Traces of Sadness: Turić Connects Past & Present Through Anthropology

Dubravka Turić Traces ReviewIn her feature debut Traces, Dubravka Turić tells the story of a woman searching for her own identity, but is unable to confront her trauma. The unresolved meaning of the titular ‘traces’ is intertwined with the experiences of a main character who works as an anthropologist and researcher. While she searches for stones the director is investigating her inner self, to ambiguous results. With the narrative firmly centered on the heroine, Turić focuses on her identity crisis amidst the tumult of the city, while offering meaning just outside of it.

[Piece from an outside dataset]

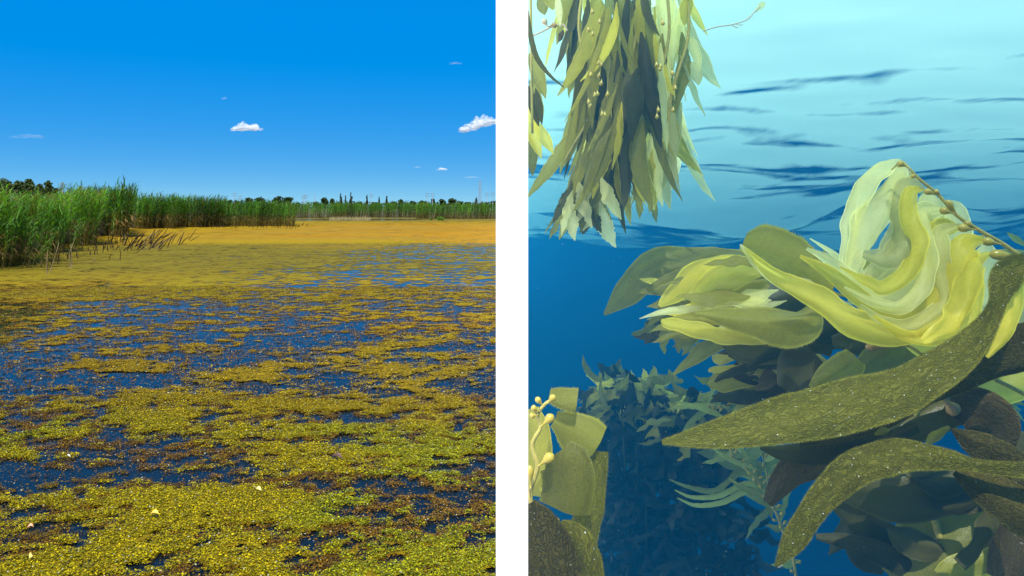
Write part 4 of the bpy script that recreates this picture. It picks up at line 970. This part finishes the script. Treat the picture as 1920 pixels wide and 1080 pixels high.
# --- G: fronds hanging at the wall
G_ = thing('giant_kelp', at(1000, -30, 4.0), 'narrow strand of hanging kelp blades at the top left beside the white wall', 'kelp', 'giant kelp plants')
stipe(G_, [(994, -40, 4.0), (996, 60, 4.0), (998, 250, 4.0)], 2.5, K_stem)
blade(G_, [(989, 20, 5), (996, 70, 10), (1008, 110, 10), (1030, 140, 6), (1058, 164, 2)], K_dark, 3.9, roll=20)
for (x, y, a, L, W, mt) in ((992, 100, 295, 90, 26, K_olive), (994, 150, 290, 80, 22, K_olive), (990, 200, 280, 100, 26, K_gold), (1000, 225, 300, 75, 22, K_gold), (992, 250, 277, 80, 22, K_olive), (990, 160, 285, 80, 20, K_dark), (1004, 165, 280, 70, 14, K_dark), (1010, -10, 290, 40, 24, K_olive), (1030, -15, 285, 35, 24, K_olive), (1045, -10, 275, 60, 14, K_pale)):
    rblade(G_, x, y, a, L, W, random.uniform(3.8, 4.3), mt, bend=random.uniform(-15, 15))
G2 = thing('kelp_sprig', at(1010, 55, 4.2), 'short pinkish kelp sprig with two bladders between wall and hanging bundle', 'kelp')
stipe(G2, [(996, 68), (1015, 60), (1035, 50), (1055, 46), (1064, 58)], 1.7, simple_mat('sprig_stem', (.5, .36, .25), rough=.5), d=4.2)
bladder(G2, (1028, 52), (1018, 36), 6, simple_mat('sprig_bladder', (.55, .4, .25), rough=.4), d=4.2); bladder(G2, (1028, 50), (1044, 46), 6, K_bladb, d=4.2)
rblade(G2, 1056, 55, 250, 26, 10, 4.2, K_brown)
G3_ = thing('kelp_sprig', at(1320, 58, 4.6), 'thin pale kelp sprig drifting right of the hanging bundle', 'kelp')
m_sp = simple_mat('pale_sprig', (.55, .5, .42), rough=.6)
stipe(G3_, [(1318, 58), (1345, 50), (1372, 46), (1400, 37), (1415, 22), (1425, 12)], 1.3, m_sp, d=4.6)
for (a, b) in (((1372, 46), (1384, 52)), ((1380, 45), (1392, 46)), ((1400, 37), (1405, 30))): stipe(G3_, [a, ((a[0] + b[0]) / 2, (a[1] + b[1]) / 2 + 1), b], 1.0, m_sp, d=4.6, name='side_shoot')
blade(G3_, [(1416, 22, 3), (1424, 14, 10), (1430, 8, 12), (1434, 4, 3)], K_pale, 4.6, roll=0, nl=9)

# --- H: dark kelp far behind, in the lower middle
for (label, cx, x0, x1, top, n, dlo, dhi) in (('left one of the two big dim kelp mounds deep in the background', 1185, 1112, 1255, 700, 620, 6.3, 7.8), ('right one of the two big dim kelp mounds deep in the background', 1312, 1225, 1420, 726, 620, 6.0, 7.5)):
    K = thing('giant_kelp', at(cx, 1180, 6.4), label, 'kelp', 'giant kelp plants')
    for sx in range(3): stipe(K, [(cx + random.uniform(-30, 30), top + 40, 6.4), (cx + random.uniform(-40, 40), 860, 6.5), (cx + random.uniform(-40, 40), 1180, 6.5)], 2, K_dark)
    extra = []
    for i in range(n):
        y = top + 12 + (1110 - top) * random.random() ** 1.1; t = min(1, (y - top) / 80)
        half = (x1 - x0) / 2 * (.35 + .65 * t) * (.8 + .35 * math.sin(y * .021 + cx)); x = cx + random.uniform(-half, half)
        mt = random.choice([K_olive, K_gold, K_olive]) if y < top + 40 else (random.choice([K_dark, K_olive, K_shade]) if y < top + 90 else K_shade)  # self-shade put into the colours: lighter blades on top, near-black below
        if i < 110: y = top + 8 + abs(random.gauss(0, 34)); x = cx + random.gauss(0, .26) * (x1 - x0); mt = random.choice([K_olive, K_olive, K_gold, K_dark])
        q = random.random(); ang = random.gauss(205, 30) if q < .55 else (random.gauss(270, 40) if q < .8 else random.gauss(-20, 30))
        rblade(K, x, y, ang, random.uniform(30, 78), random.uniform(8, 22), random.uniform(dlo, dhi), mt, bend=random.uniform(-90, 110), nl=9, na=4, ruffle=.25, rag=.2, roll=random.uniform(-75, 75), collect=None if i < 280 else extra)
    b = 0; vs_, fs_, us_ = [], [], []
    for v, f, u in extra: vs_.append(v); fs_ += [tuple(q + b for q in ff) for ff in f]; us_ += u; b += len(v)
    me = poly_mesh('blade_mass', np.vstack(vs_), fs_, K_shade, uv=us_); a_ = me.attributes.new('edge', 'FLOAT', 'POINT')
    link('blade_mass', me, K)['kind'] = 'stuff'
# --- I: pale sprig rising in the lower middle
S_ = thing('giant_kelp', at(1500, 1150, 5.2), 'slender pale green kelp with many small bladders climbing in the lower middle', 'kelp', 'giant kelp plants')
sp = [(1338, 765), (1352, 785), (1372, 850), (1400, 880), (1420, 900), (1440, 930), (1455, 960), (1470, 1000), (1488, 1050), (1500, 1150)]
stipe(S_, sp, np.linspace(2, 3.4, 50), K_stem, d=5.2)
K_sprig = kelp_mat('kelp_sprig_green', (.30, .32, .09), (.4, .42, .1), .6, wrinkle=.3)
Sx = crom([(a, b, 0) for a, b in sp], 40)
for i in range(40):
    x, y, _ = Sx[i]; s = -1 if i % 2 else 1
    if y > 1085: break
    a = 90 + s * random.uniform(30, 80); bx, by = x + math.cos(R(a)) * 14, y - math.sin(R(a)) * 14
    bladder(S_, (x, y), (bx, by), random.uniform(2.6, 3.8), K_blad, d=5.18)
    if random.random() < .8: rblade(S_, bx, by, random.uniform(150, 215) if s < 0 else random.uniform(40, 110), random.uniform(45, 110), random.uniform(8, 16), random.uniform(5.1, 5.5), K_sprig, bend=random.uniform(-50, 60), nl=14, na=4, ruffle=.2, roll=random.uniform(-60, 60))
for (x, y) in ((1440, 925), (1430, 905), (1445, 940)):
    blade(S_, [(x, y, 5), (x - 40, y - 18, 9), (x - 90, y + 4 + random.uniform(-6, 12), 10), (x - 140, y + 8, 7), (x - 175, y - 6, 2)], K_sprig, 5.3, roll=25)
stipe(S_, [(1440, 930), (1438, 890), (1428, 850), (1420, 820)], 1.6, K_stem, d=5.3)
for (x, y, a) in ((1432, 862, 60), (1436, 880, 120), (1424, 838, 100), (1438, 900, 50), (1460, 970, 60), (1475, 1000, 110), (1480, 1040, 50)): bladder(S_, (x, y), (x + 13 * math.cos(R(a)), y - 13 * math.sin(R(a))), 3.2, K_blad, d=5.28)
for i in range(10): rblade(S_, random.uniform(1360, 1470), random.uniform(840, 900), random.uniform(20, 160), random.uniform(50, 95), random.uniform(16, 30), random.uniform(5.4, 6.0), K_sprig, bend=random.uniform(-40, 40), nl=12, na=4)
# --- J: dim fronds at the right edge
J = thing('giant_kelp', at(1990, 900, 6.5), 'dim distant kelp frond at the right edge behind the arching frond', 'kelp', 'giant kelp plants')
stipe(J, [(1930, 430, 6.5), (1950, 600, 6.5), (1980, 900, 6.5)], 3, K_stem)
for i in range(26): rblade(J, random.uniform(1885, 1960), random.uniform(455, 780), random.uniform(110, 215), random.uniform(35, 75), random.uniform(9, 18), random.uniform(6, 7), random.choice([K_olive, K_sprig]), bend=random.uniform(-30, 30), nl=10, na=4)
for (x, y, a) in ((1915, 770, 150), (1920, 790, 130), (1925, 760, 165)): rblade(J, x, y, a, 60, 8, 6.0, K_sprig, bend=30, nl=10, na=4)

# --- specks drifting in the water
n = 420; d = 3.0 + 7 * rng.random(n) ** 1.3; px = rng.uniform(1000, 1990, n); py = rng.uniform(-60, 1150, n)
P = np.stack([(px - 960) / F * d, d, CAM_H - (py - HOR) / F * d], 1); r_ = (.0009 + .0014 * rng.random(n) ** 3)[:, None]
k = P[:, 2] < CAM_H + np.interp(d, [2, 22], [1.5, -.85]) - .15; P = P[k]; r_ = r_[k]
q = np.array([[1, 1, 1], [1, -1, -1], [-1, 1, -1], [-1, -1, 1]], float)
V = (P[:, None, :] + q[None] * r_[:, None, :]).reshape(-1, 3); b = np.arange(len(P))[:, None] * 4
Fc = np.concatenate([b + np.array(t) for t in ((0, 1, 2), (0, 3, 1), (0, 2, 3), (1, 3, 2))])
tag(link('drifting_specks', big_mesh('drifting_specks', V, Fc, simple_mat('speck', (.5, .5, .42), rough=.6))), kind='stuff')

Ana Mlikota (Marija Skaricic) is a middle-aged woman living in Zagreb. She tries to hide the vitiligo marks on her body while simultaneously trying decipher the meaning of the traces that people leave to the world through mystical symbols. Losing her sick father and being the last survivor of a huge family of 107 people complicates her relationship with herself and her legacy. The expression “the resting place of souls”, which is used to describe the area of the Mirila district in the archive images she found, also evokes the sense of peace that Ana is longing for. She must face her own past, take actions against her loneliness, and succeed in enjoying life again.

Ana’s relationship with mystical symbols becomes dysfunctional after the death of her father and is only recalled at the end. With the doctor’s warning that stress is only making the vitiligo marks worse, Ana’s war with herself leaves its place to the physical one. The heroine’s identity crisis merges with the film’s stylistic decisions and starts to take on integrity. The gloomy and dark rooms turn into a visual equivalent of Ana’s inner world. While trying to make sense of her findings she learns that ‘the sun is the symbol of a yearning for heaven’, revealing that Ana has lost her paradise. Cinematographer Damjan Radovanovic avoids using light to make sense of the character’s world and finds success with a series of dreary compositions.

Although effective at telling a story through little dialogue and with a focus on repeated shots of symbolic objects from Ana’s life, the film fails in describing the feelings and experiences of the character by revealing them only in layers. The minimalist acting of Marija Skaricic manages to integrate with the minimalist concept of the film and comes to the director’s rescue, alongside superheroes like Zagor, Bruce Lee, and others who provide snapshots from Ana’s childhood, helping to tell the story through nostalgia.

As the film draws to a close, it deals with the difficulties of being a woman through cliches – proving herself, seeking happiness – which is hardly enough to give the audience a new perspective on the subject. The best that Turić’s story has to offer dissipates around the halfway point; all that’s left is the yearning for a better film.

Reviewed on October 19th at the 2022 Warsaw International Film Festival – Competition 1-2 Section. 98 mins. Part of the The Fipresci Warsaw Critics Project.